Mit seiner dritten Regiearbeit hat sich der (ehemalige?) Schauspieler Brady Corbet ein für alle Mal als maßgeblicher zeitgenössischer Filmemacher etabliert, der kein künstlerisches Risiko scheut. Über dreieinhalb Stunden (Intermission inklusive) entfaltete er mit wilder Ambition die epische Geschichte von László Tóth (Adrien Brody in einer Karrierebestleistung), einem genialen jüdisch-ungarischen Architekten, der nach seiner Flucht aus Europa im Amerika der Nachkriegszeit mit den Verheißungen und Verwerfungen des Kapitalismus und seiner Identität ringt. Corbet verband eine kühne Inszenierung, eine erstklassige Darstellerriege – darunter Guy Pearce und Felicity Jones – und Anklänge an die cineastischen Großwerke der 70er Jahre zu einem filmischen Monument, von dem stets auch eine verführerische Rätselhaftigkeit ausging. The Brutalist fesselte und forderte gleichermaßen, faszinierte als Werk von visionärer Größe, das wie Tóths Bauten den Anspruch auf Zeitlosigkeit erhob: ein bildprächtiges (DoP Lol Crawley drehte im legendären VistaVision-Format) und wirkungsmächtiges Statement über den Preis der Individualität und die paradoxe Natur des amerikanischen Traums.

1. Anora

Mit Meisterleistungen wie The Florida Project und Red Rocket, die mit Laiendarstellern und einem zutiefst menschlichen Blick auf das Leben am Rande der Gesellschaft glänzten, hat sich Sean Baker längst als einer der wichtigsten Independent-Filmemacher seiner Generation etabliert.

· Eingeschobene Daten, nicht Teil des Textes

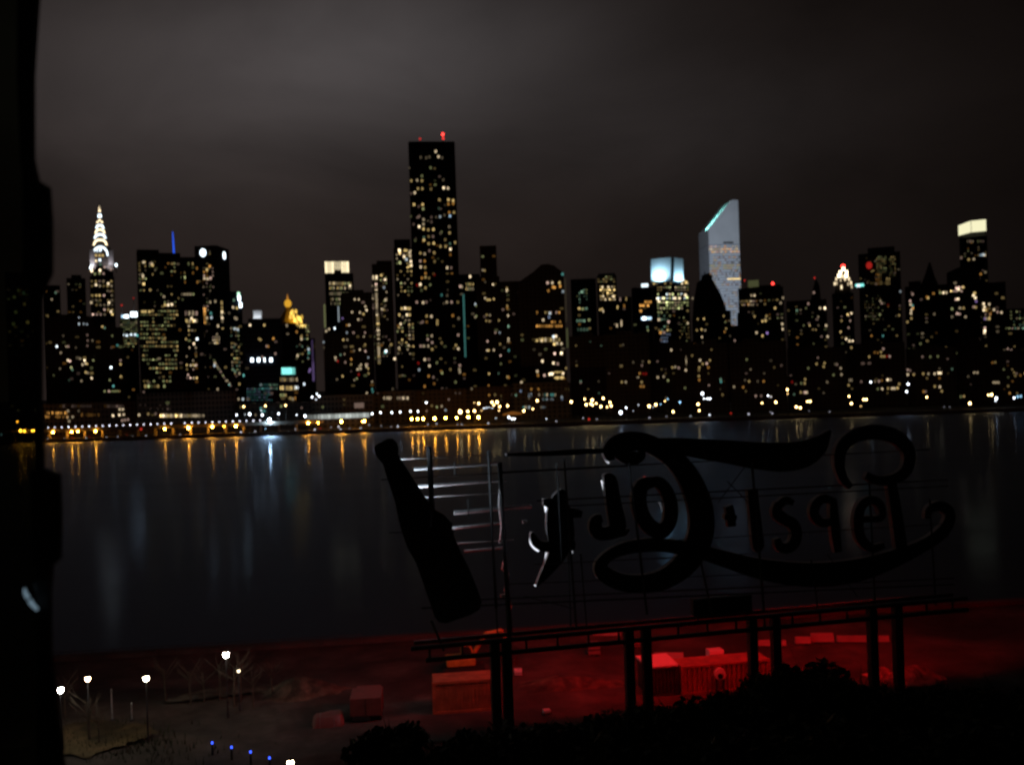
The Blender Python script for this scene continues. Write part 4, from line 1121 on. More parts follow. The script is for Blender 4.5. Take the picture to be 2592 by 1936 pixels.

Sein jüngster und bislang größter Wurf, Anora, in Cannes mit der Goldenen Palme ausgezeichnet, bewahrte die empathische Energie dieser Werke, verschränkte sie aber mit der chaotischen Dynamik einer Screwball-Comedy. Was zunächst wie eine fast konventionelle Liebesgeschichte zwischen einem Jungen und einem Mädchen anmutete – wenn der Junge ein steinreicher Oligarchenspross ist und das Mädchen eine Sexarbeiterin aus der Arbeiterklasse, die seinen impulsiven Heiratsantrag annimmt –, eskalierte nach und nach zu einer vogelwilden Odyssee durch eine New Yorker Nacht, in der die Idylle schneller implodierte, als jemand Take Thats „Greatest Day“ anstimmen konnte. Spätestens im durchgeknallten, elektrisierenden Mittelakt entfernte sich Anora weit von allen Pretty Woman-Anklängen und näherte sich der fiebrigen Intensität einer Safdie-Produktion. Mit der umwerfenden Mikey Madison in der Titelrolle gelang Baker eine hinreißende Pastiche aus Sozialkritik, überdrehtem Humor und melancholischem Grundrauschen. Der beste Film des Jahres endete mit der besten Schlussszene des Jahres, die der Sehnsucht nach dem Leben, das man sich wünscht, die Realität dessen gegenüberstellte, was bleibt.